En defensa de los bosques
Atravesamos bosques de pinos, con arbusto de codeso formando la maleza. El sol –la neblina no duró mucho- cruzaba diagonalmente nuestro sendero, brillando sobre los cantos rodados y las piedras del camino. Un claro en los bosques nos permite ver Los Sauces, que se extiende en un lugar más abajo nosotros. […] Más arriba de donde nos encontramos, unos magníficos pinos, de un diámetro inmenso, ofrecen una protección bienvenida y agradable, tamizando el brillo del sol pero permitiendo que sus rayos penetren por entre sus acículas plumosas. ¡Cuál sería nuestro horror al ver uno de estos gigantes caído y atravesando nuestro sendero! Era demasiado alto para cruzar por encima, de modo que tuvimos que rodearlo como mejor pudimos. Hay que obtener madera, por supuesto, pero esta forma de destruir los pinos es extremadamente irreflexiva. Perforan un agujero en la parte baja del tronco y dentro de él encienden un fuego. Dejan que el árbol arda hasta que cae por su propio peso. Por lo tanto lo mejor del tronco lo consume el fuego y, frecuentemente, las llaman se extienden, destruyendo parte del bosque.

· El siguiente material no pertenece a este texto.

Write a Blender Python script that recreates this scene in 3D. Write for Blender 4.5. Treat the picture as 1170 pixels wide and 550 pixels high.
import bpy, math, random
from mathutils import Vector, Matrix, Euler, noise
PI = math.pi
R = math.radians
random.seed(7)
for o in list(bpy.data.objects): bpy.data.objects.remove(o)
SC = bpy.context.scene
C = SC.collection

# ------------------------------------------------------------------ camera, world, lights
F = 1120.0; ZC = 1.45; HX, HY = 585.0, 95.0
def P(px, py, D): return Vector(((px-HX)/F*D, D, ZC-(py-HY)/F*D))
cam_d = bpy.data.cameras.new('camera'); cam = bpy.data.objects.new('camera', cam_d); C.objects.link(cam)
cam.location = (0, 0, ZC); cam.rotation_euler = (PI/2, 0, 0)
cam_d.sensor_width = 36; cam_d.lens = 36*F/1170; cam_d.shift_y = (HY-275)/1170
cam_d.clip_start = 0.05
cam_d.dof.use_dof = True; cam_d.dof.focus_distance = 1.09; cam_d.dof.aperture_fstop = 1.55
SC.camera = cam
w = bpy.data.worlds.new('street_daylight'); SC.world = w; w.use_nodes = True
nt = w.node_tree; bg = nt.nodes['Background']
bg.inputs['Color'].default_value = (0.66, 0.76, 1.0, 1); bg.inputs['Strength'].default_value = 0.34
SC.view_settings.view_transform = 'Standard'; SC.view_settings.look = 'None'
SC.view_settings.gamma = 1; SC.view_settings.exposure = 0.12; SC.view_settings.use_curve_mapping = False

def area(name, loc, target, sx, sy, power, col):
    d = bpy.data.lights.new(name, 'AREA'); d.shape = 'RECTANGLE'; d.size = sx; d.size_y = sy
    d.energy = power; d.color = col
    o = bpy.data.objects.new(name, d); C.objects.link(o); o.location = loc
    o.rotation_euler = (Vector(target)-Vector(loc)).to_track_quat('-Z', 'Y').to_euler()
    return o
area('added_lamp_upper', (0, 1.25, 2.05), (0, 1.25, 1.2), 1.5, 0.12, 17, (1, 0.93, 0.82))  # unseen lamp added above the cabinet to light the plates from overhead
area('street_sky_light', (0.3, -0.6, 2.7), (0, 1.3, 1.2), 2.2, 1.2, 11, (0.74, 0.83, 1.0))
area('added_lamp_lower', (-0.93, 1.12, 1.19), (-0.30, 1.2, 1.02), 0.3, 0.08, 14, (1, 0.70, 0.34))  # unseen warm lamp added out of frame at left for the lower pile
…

¿Creen acaso los palmeros que los barrancos que riegan sus llanos durante todo el verano no se acabarán nunca, que es tan cierto que fluirán los arroyos como lo es que las montañas existen? No pasarán muchos años antes de que las faldas de las montañas hayan sido devastadas. Ya los leñadores o, mejor, los quemadores, tienen que subir mucho más antes de alcanzar su materia prima. El bosque está retrocediendo, continua y ciertamente, ante su destructor y algún día, cuando ya sea demasiado tarde, La Palma tendrá un aspecto yermo semejante al del sur de Tenerife y, como en zonas de esta isla, sólo se encontrarán árboles diseminados y solitarios, pequeños y débiles, como los supervivientes de un ejército que regresa, vencido, de la batalla.